**Given request:**
Copy out all lines that carry the word "objects".

**Recorded data:**
►
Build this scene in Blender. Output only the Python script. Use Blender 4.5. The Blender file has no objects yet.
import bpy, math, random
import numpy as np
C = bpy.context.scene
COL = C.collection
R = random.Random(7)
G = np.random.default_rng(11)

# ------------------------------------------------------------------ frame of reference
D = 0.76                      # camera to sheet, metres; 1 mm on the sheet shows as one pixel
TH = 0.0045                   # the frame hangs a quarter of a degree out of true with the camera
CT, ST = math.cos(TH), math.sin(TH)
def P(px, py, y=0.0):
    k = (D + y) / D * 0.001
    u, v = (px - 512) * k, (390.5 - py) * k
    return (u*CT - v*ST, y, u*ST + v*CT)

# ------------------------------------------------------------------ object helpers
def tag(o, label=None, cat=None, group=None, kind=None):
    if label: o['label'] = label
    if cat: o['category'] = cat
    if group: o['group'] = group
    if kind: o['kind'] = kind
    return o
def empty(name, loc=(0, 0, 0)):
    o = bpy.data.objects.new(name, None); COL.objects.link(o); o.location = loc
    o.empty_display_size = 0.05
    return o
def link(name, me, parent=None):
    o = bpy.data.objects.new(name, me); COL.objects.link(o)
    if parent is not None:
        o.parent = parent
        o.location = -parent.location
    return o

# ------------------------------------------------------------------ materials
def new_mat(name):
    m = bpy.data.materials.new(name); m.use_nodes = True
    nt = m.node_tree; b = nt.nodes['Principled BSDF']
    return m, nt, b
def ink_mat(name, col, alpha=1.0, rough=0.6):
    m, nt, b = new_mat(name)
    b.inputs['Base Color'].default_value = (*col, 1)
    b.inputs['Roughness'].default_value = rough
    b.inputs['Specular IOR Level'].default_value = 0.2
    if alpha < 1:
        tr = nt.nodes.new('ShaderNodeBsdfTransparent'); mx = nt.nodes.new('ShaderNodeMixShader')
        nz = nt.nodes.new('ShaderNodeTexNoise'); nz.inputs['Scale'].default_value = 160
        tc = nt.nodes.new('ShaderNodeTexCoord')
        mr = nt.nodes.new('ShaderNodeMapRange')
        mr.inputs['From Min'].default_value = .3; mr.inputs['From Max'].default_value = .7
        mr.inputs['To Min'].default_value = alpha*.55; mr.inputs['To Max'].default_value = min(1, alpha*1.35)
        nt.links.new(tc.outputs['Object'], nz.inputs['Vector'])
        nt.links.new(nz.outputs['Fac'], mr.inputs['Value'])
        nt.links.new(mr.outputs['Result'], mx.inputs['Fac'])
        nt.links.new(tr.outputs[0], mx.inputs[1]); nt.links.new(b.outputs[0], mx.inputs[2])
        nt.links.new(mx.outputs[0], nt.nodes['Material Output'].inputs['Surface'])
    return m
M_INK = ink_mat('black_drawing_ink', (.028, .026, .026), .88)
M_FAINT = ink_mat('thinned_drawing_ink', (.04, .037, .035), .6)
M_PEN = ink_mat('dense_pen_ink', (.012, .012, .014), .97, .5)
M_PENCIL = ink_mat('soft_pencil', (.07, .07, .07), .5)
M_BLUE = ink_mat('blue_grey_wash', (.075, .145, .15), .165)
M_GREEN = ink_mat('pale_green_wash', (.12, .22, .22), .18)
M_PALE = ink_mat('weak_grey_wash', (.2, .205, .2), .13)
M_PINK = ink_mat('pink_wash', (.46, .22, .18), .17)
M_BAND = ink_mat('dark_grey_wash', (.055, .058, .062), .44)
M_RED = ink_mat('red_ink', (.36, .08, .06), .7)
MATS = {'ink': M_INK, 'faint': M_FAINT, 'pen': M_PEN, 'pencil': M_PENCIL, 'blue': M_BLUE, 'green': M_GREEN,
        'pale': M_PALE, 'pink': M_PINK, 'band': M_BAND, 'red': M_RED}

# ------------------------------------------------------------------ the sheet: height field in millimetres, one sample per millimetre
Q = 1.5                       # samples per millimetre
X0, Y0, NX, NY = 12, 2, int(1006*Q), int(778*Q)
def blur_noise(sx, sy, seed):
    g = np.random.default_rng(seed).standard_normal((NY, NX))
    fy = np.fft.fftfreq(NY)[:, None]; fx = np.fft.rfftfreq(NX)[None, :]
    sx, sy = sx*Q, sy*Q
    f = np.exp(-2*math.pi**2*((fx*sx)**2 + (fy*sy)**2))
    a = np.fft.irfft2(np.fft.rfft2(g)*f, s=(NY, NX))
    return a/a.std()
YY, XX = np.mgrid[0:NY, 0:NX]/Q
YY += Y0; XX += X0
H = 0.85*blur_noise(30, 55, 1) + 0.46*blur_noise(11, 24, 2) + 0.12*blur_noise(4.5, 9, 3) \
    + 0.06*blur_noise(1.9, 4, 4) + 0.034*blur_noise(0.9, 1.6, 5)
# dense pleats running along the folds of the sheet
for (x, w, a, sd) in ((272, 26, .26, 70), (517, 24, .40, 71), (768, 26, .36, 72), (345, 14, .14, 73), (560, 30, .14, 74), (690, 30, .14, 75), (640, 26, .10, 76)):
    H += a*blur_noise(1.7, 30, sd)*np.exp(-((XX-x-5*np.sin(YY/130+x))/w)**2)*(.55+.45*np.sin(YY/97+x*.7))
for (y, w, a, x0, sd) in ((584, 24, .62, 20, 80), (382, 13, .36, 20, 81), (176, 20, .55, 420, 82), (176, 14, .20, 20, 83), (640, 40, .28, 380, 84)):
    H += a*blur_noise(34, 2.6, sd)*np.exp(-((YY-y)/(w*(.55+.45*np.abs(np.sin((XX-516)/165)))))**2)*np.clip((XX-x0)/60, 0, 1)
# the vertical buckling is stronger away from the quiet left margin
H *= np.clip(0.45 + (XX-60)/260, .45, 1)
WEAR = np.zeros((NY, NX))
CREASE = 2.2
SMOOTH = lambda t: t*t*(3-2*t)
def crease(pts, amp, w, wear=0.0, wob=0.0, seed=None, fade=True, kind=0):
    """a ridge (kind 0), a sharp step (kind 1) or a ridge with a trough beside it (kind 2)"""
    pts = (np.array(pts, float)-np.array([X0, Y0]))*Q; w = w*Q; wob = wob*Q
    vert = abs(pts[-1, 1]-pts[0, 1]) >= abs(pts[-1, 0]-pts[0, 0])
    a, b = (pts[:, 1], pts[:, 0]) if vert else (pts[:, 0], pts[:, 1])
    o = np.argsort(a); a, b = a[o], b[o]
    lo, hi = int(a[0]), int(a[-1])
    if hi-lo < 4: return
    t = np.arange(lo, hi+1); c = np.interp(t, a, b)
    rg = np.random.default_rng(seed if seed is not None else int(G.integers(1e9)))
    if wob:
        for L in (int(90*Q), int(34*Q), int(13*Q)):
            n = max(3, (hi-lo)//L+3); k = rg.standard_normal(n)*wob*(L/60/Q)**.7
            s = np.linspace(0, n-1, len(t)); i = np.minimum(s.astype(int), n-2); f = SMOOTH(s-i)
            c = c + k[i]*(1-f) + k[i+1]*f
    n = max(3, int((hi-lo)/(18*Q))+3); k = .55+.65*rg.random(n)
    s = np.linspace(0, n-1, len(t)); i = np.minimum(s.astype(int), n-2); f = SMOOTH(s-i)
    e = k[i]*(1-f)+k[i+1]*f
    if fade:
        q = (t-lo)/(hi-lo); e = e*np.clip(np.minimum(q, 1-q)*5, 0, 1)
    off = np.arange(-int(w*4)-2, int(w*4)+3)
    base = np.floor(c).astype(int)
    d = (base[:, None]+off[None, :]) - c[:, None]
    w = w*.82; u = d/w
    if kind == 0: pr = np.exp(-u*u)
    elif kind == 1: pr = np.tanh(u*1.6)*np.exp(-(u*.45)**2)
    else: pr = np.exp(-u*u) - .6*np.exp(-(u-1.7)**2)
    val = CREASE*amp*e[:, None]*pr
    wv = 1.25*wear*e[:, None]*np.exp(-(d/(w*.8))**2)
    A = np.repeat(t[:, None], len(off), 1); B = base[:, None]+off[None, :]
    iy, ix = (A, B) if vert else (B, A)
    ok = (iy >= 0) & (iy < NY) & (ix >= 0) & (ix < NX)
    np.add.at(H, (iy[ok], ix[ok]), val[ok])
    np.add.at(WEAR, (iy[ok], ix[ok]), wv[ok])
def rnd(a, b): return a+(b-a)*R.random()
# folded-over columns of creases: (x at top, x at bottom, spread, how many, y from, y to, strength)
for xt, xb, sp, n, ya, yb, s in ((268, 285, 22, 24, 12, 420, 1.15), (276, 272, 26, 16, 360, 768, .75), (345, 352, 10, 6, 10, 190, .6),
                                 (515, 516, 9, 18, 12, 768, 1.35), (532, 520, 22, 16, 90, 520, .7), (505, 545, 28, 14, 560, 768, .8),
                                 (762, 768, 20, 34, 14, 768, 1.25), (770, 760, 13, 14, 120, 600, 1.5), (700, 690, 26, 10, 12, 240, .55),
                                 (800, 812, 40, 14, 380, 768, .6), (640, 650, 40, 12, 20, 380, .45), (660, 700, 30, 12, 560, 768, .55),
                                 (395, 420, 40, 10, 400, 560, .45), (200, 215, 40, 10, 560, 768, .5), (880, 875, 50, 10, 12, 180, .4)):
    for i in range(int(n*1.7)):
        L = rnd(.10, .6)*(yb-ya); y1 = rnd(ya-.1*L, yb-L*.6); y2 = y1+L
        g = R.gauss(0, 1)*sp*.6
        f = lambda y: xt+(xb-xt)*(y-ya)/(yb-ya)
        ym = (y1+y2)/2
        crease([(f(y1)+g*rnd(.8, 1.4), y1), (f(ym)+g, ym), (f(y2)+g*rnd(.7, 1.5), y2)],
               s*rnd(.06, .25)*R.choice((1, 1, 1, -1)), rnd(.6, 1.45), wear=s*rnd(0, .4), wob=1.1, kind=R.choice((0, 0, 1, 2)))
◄
**Expected answer:**
Build this scene in Blender. Output only the Python script. Use Blender 4.5. The Blender file has no objects yet.
    o = bpy.data.objects.new(name, None); COL.objects.link(o); o.location = loc
    o = bpy.data.objects.new(name, me); COL.objects.link(o)